Bild: AKW-Baustelle bei Kaliningrad (Archivbild von 2013).
BERLIN taz | Russlands bekannteste Anti-AKW-Gruppe steht ab Montag in
Kaliningrad vor Gericht. Der Gruppe Ecodefense wird vom russischen
Justizministerium vorgeworfen, sich wider besseres Wissen nicht in die
Liste der „ausländischen Agenten“ eingetragen zu haben. Bei einer
Verurteilung droht den Umweltschützern „nur“ eine Geldbuße in Höhe von
16.000 Euro.
Doch der Schaden könnte viel größer sein, glaubt Wladimir Sliwjak, der
Sprecher der Gruppe. Er fürchtet eine Art Prangerwirkung. Laut einem 2012
verabschiedeten Gesetz über Nichtregierungsorganisationen müssen sich
Vereinigungen, die für ihre politische Arbeit Geld aus dem Ausland
erhalten, in eine Liste mit „ausländischen Agenten“ eintragen.

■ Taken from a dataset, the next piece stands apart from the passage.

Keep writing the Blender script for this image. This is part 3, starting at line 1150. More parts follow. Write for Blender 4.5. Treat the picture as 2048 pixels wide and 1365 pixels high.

Ende Juli hatte das Justizministerium fünf NGOs benannt, darunter so
bekannte Vereinigungen wie das Menschenrechtszentrum Memorial, das sich um
die Aufarbeitung der stalinistischen Vergangenheit bemüht.
Keine der NGOs hat sich bislang bereit erklärt, sich selbst zum
„ausländischen Agenten“ zu erklären. „Wie sollen wir überhaupt noch mit
Bürgern und Behörden arbeiten, wenn auf jedem unserer Briefköpfe,
Broschüren und Materialien die Bezeichnung ’ausländischer Agent‘ zu finden
ist?“, begründet die Menschenrechtlerin Swetlana Gannuschkina die
Weigerung.
„Wir arbeiten überhaupt nicht politisch. Wer sich mit den Folgen von
Tschernobyl und Fukushima beschäftigt, wer gegen neue Atomkraftwerke
kämpft, der macht nicht politische, sondern ökologische Arbeit“, sagt
Sliwjak von Ecodefense. Die Umweltschützer wundern sich, wie schnell das
Justizministerium das Verfahren in Kaliningrad angestrengt hat.
Offensichtlich wolle man die AKW-Gegner für ihre Aktionen gegen das in
Kaliningrad geplante Atomkraftwerk abstrafen. Druck aus der Bevölkerung und
Aktionen von Umweltschützern wie Ecodefense hatten dazu geführt, dass der
Bau des baltischen Atomkraftwerks im Juni vergangenen Jahres gestoppt
wurde. Bei einer Überprüfung hätten Behördenvertreter gezielt nach
Unterlagen zu den Aktivitäten rund um das AKW gefragt.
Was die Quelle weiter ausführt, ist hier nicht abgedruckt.